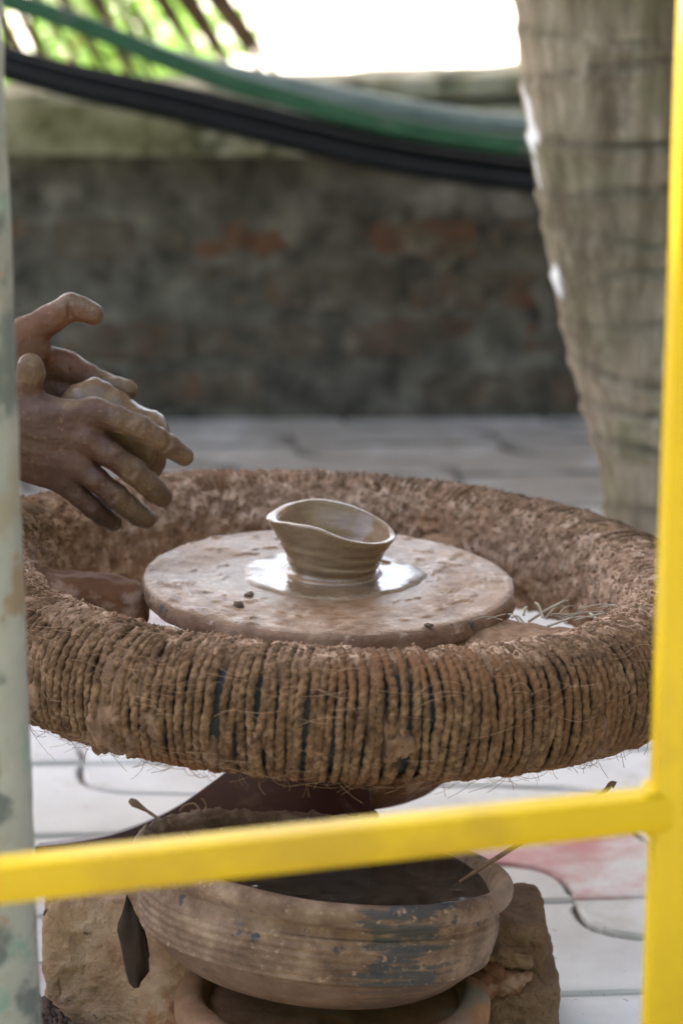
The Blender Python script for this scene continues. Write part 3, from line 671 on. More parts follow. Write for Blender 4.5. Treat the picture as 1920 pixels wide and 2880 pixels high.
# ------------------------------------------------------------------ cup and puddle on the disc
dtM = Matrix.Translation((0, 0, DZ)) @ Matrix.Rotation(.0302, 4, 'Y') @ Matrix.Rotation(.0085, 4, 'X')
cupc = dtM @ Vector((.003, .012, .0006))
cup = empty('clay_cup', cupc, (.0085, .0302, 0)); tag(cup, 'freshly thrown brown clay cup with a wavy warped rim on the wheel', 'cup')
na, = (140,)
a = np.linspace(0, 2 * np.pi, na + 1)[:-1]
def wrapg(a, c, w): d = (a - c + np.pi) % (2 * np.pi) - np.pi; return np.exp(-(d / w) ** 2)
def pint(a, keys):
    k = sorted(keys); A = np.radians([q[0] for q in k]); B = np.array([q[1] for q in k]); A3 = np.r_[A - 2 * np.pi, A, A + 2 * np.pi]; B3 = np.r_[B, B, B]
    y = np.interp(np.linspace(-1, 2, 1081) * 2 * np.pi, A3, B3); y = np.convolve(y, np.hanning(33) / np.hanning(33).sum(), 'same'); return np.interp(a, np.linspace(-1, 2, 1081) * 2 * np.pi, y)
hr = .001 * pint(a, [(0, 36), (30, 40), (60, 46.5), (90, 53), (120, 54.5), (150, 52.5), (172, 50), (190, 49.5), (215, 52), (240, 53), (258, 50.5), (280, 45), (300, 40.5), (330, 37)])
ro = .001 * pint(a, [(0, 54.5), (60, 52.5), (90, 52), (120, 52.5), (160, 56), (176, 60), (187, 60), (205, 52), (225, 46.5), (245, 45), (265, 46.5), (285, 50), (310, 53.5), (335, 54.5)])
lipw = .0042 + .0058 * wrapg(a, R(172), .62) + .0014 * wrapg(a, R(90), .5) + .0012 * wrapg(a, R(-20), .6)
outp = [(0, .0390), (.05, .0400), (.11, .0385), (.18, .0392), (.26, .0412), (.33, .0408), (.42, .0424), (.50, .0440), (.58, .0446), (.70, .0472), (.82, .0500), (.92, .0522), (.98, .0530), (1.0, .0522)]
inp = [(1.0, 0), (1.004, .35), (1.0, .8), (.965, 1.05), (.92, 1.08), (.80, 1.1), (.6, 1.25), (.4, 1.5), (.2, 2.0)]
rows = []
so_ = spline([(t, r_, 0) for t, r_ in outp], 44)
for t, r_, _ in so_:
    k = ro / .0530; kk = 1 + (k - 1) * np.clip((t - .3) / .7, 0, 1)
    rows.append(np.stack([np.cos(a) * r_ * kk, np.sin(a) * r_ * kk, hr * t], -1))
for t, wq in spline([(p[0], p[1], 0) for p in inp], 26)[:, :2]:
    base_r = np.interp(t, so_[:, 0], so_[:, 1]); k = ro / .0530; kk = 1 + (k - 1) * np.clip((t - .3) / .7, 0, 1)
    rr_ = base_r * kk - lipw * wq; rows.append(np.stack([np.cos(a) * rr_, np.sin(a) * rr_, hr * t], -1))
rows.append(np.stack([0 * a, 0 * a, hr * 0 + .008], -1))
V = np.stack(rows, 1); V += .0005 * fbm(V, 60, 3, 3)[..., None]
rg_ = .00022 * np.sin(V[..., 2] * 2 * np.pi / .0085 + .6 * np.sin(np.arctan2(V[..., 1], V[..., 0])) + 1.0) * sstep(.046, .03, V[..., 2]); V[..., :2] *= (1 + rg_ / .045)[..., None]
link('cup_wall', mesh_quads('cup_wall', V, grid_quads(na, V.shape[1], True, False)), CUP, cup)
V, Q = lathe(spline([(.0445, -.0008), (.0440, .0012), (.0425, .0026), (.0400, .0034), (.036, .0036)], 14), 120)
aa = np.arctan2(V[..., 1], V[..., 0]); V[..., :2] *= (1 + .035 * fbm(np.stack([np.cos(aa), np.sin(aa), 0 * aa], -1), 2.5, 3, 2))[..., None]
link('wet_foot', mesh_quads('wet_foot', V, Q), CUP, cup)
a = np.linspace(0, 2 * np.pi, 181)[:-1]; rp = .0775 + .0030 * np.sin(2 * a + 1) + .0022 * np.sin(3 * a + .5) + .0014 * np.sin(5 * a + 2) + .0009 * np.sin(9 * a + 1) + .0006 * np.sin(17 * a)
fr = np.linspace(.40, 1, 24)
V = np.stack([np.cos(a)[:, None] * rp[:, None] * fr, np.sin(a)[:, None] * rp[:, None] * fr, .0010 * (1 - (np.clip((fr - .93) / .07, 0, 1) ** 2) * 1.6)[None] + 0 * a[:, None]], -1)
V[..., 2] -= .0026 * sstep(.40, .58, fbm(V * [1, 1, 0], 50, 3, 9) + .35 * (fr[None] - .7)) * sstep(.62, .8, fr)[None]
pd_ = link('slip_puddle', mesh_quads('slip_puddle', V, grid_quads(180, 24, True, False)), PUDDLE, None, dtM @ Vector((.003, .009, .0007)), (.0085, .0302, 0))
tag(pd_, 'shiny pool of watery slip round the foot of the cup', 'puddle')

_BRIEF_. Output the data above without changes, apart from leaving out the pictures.

_FINISHED TASK_.
The Blender Python script for this scene continues. Write part 3, from line 671 on. More parts follow. Write for Blender 4.5. Treat the picture as 1920 pixels wide and 2880 pixels high.
# ------------------------------------------------------------------ cup and puddle on the disc
dtM = Matrix.Translation((0, 0, DZ)) @ Matrix.Rotation(.0302, 4, 'Y') @ Matrix.Rotation(.0085, 4, 'X')
cupc = dtM @ Vector((.003, .012, .0006))
cup = empty('clay_cup', cupc, (.0085, .0302, 0)); tag(cup, 'freshly thrown brown clay cup with a wavy warped rim on the wheel', 'cup')
na, = (140,)
a = np.linspace(0, 2 * np.pi, na + 1)[:-1]
def wrapg(a, c, w): d = (a - c + np.pi) % (2 * np.pi) - np.pi; return np.exp(-(d / w) ** 2)
def pint(a, keys):
    k = sorted(keys); A = np.radians([q[0] for q in k]); B = np.array([q[1] for q in k]); A3 = np.r_[A - 2 * np.pi, A, A + 2 * np.pi]; B3 = np.r_[B, B, B]
    y = np.interp(np.linspace(-1, 2, 1081) * 2 * np.pi, A3, B3); y = np.convolve(y, np.hanning(33) / np.hanning(33).sum(), 'same'); return np.interp(a, np.linspace(-1, 2, 1081) * 2 * np.pi, y)
hr = .001 * pint(a, [(0, 36), (30, 40), (60, 46.5), (90, 53), (120, 54.5), (150, 52.5), (172, 50), (190, 49.5), (215, 52), (240, 53), (258, 50.5), (280, 45), (300, 40.5), (330, 37)])
ro = .001 * pint(a, [(0, 54.5), (60, 52.5), (90, 52), (120, 52.5), (160, 56), (176, 60), (187, 60), (205, 52), (225, 46.5), (245, 45), (265, 46.5), (285, 50), (310, 53.5), (335, 54.5)])
lipw = .0042 + .0058 * wrapg(a, R(172), .62) + .0014 * wrapg(a, R(90), .5) + .0012 * wrapg(a, R(-20), .6)
outp = [(0, .0390), (.05, .0400), (.11, .0385), (.18, .0392), (.26, .0412), (.33, .0408), (.42, .0424), (.50, .0440), (.58, .0446), (.70, .0472), (.82, .0500), (.92, .0522), (.98, .0530), (1.0, .0522)]
inp = [(1.0, 0), (1.004, .35), (1.0, .8), (.965, 1.05), (.92, 1.08), (.80, 1.1), (.6, 1.25), (.4, 1.5), (.2, 2.0)]
rows = []
so_ = spline([(t, r_, 0) for t, r_ in outp], 44)
for t, r_, _ in so_:
    k = ro / .0530; kk = 1 + (k - 1) * np.clip((t - .3) / .7, 0, 1)
    rows.append(np.stack([np.cos(a) * r_ * kk, np.sin(a) * r_ * kk, hr * t], -1))
for t, wq in spline([(p[0], p[1], 0) for p in inp], 26)[:, :2]:
    base_r = np.interp(t, so_[:, 0], so_[:, 1]); k = ro / .0530; kk = 1 + (k - 1) * np.clip((t - .3) / .7, 0, 1)
    rr_ = base_r * kk - lipw * wq; rows.append(np.stack([np.cos(a) * rr_, np.sin(a) * rr_, hr * t], -1))
rows.append(np.stack([0 * a, 0 * a, hr * 0 + .008], -1))
V = np.stack(rows, 1); V += .0005 * fbm(V, 60, 3, 3)[..., None]
rg_ = .00022 * np.sin(V[..., 2] * 2 * np.pi / .0085 + .6 * np.sin(np.arctan2(V[..., 1], V[..., 0])) + 1.0) * sstep(.046, .03, V[..., 2]); V[..., :2] *= (1 + rg_ / .045)[..., None]
link('cup_wall', mesh_quads('cup_wall', V, grid_quads(na, V.shape[1], True, False)), CUP, cup)
V, Q = lathe(spline([(.0445, -.0008), (.0440, .0012), (.0425, .0026), (.0400, .0034), (.036, .0036)], 14), 120)
aa = np.arctan2(V[..., 1], V[..., 0]); V[..., :2] *= (1 + .035 * fbm(np.stack([np.cos(aa), np.sin(aa), 0 * aa], -1), 2.5, 3, 2))[..., None]
link('wet_foot', mesh_quads('wet_foot', V, Q), CUP, cup)
a = np.linspace(0, 2 * np.pi, 181)[:-1]; rp = .0775 + .0030 * np.sin(2 * a + 1) + .0022 * np.sin(3 * a + .5) + .0014 * np.sin(5 * a + 2) + .0009 * np.sin(9 * a + 1) + .0006 * np.sin(17 * a)
fr = np.linspace(.40, 1, 24)
V = np.stack([np.cos(a)[:, None] * rp[:, None] * fr, np.sin(a)[:, None] * rp[:, None] * fr, .0010 * (1 - (np.clip((fr - .93) / .07, 0, 1) ** 2) * 1.6)[None] + 0 * a[:, None]], -1)
V[..., 2] -= .0026 * sstep(.40, .58, fbm(V * [1, 1, 0], 50, 3, 9) + .35 * (fr[None] - .7)) * sstep(.62, .8, fr)[None]
pd_ = link('slip_puddle', mesh_quads('slip_puddle', V, grid_quads(180, 24, True, False)), PUDDLE, None, dtM @ Vector((.003, .009, .0007)), (.0085, .0302, 0))
tag(pd_, 'shiny pool of watery slip round the foot of the cup', 'puddle')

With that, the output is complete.